Das EU-Lieferkettengesetz soll ein Zeichen dafür setzen, dass wir gemeinsam bestrebt sind, unsere werteorientierte Partnerschaft zu vertiefen und soziale und ökologische Grundstandards zu setzen.
8. Es wird ja immer von kulturellen Unterschieden gesprochen, haben Sie eventuell kulturelle Gemeinsamkeiten zwischen Korea und Deutschland finden können?
Das Spannende an Menschen und Kulturen sind doch die Unterschiede. Es wäre langweilig, wenn alle Länder auf der Welt gleich wären, die gleiche Geschichte und Kultur hätten. Doch gerade bei Korea können wir viele Gemeinsamkeiten mit Deutschland finden – wir stehen zu einer freiheitlich demokratischen Grundordnung. Wir verfolgen einen gleichen Wertekanon. Wir schätzen die globale Lage ähnlich ein – wollen ein Gegengewicht zu China und Russland. Wir haben mehr Gemeinsamkeiten, als wir denken. Und selbst beim Essen passen wir ganz zusammen: Wir Deutschen essen Sauerkraut, die Koreaner Kimchi und beide Nationen grillen offenbar sehr gern.
9. Angesichts der aktuellen Lage in Deutschland, sollte man Ihrer Meinung nach etwas an unserer Demokratie, wie wir sie kennen, verändern oder anpassen, um den Aufstieg des Rechtsextremismus aufzuhalten?
Eine Antwort darauf ist schwer. Unser demokratisches System hat Schwächen und ist nicht perfekt. Das merkt man gerade jetzt, wo es von rechts angegriffen wird. Doch jede Einschränkung – auch in guter Absicht – zieht Konsequenzen nach sich. Ich stehe zu dem Zitat von Nelson Mandela. Er sagte: „Demokratie ist nicht nur ein politisches System, sondern eine Lebensweise, die auf Respekt, Freiheit und Gleichheit basiert.“ Unsere Demokratie wird und kann nur bestehen, wenn wir alle an ihr arbeiten, sie verbessern und verteidigen. Nicht der Staat kann dieses Engagement vorschreiben oder per Gesetz verordnen – es liegt an jedem und jeder einzelnen von uns sich klar zu bekennen.
10. Während des Forums in Busan haben Sie viele junge Menschen kennengelernt, die sich für deutsch-koreanischen Beziehungen einsetzen. Was hat Sie an ihnen am meisten beeindruckt und haben Sie wichtige Ratschläge für sie?
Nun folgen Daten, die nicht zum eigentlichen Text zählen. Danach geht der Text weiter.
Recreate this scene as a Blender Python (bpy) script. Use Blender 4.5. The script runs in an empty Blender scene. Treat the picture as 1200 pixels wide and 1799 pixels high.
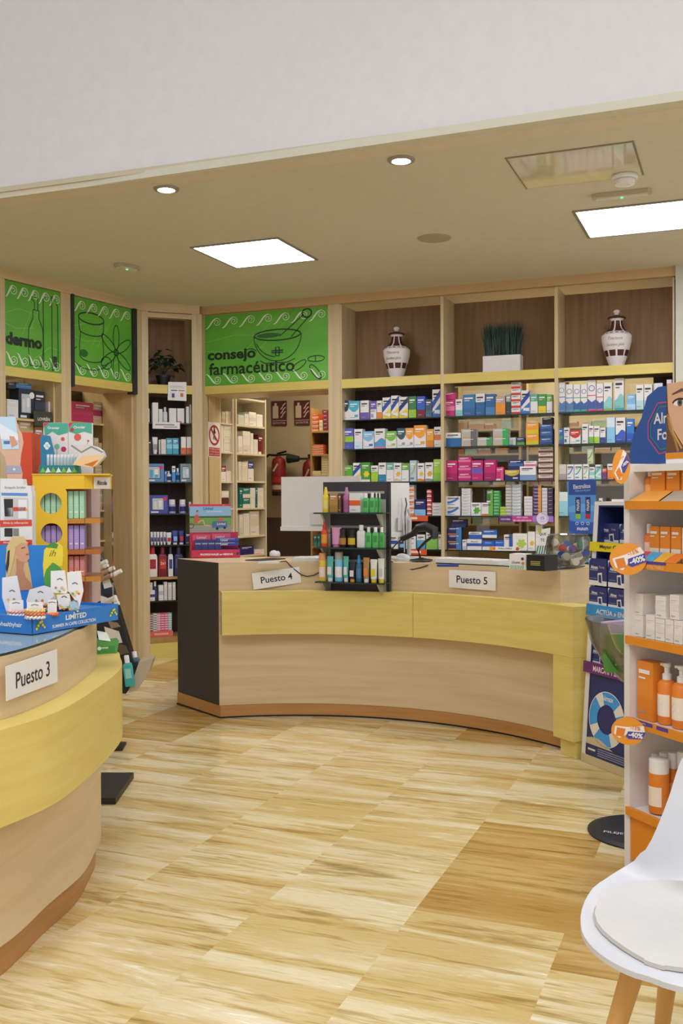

Ich bin noch immer fasziniert, mit welchem tiefen Wissen, welcher Begeisterung und welchem Engagement die vielen Jugendlichen nach Koreas gereist sind. Ich habe die Panel-Diskussionen ja zum Teil mitverfolgen können und muss sagen, die Qualität und Tiefgründigkeit der Debatten, haben mich sehr beeindruckt. Mit welcher Selbstverständlichkeit junge Menschen aus verschiedenen Enden der Welt miteinander auf Englisch debattieren, lachen und gemeinsam Zeit verbrachten, hat mich wirklich begeistert. Ich hatte das Gefühl, dass unsere deutschen und koreanischen Jugendlichen genau wissen, wie ihre – wie unsere – gemeinsame Zukunft aussehen kann und was wir auf dem Weg dahin benötigen. Einen Ratschlag will ich gar nicht geben. Vielleicht einen Wunsch? Behaltet euch eure Offenheit und Begeisterung!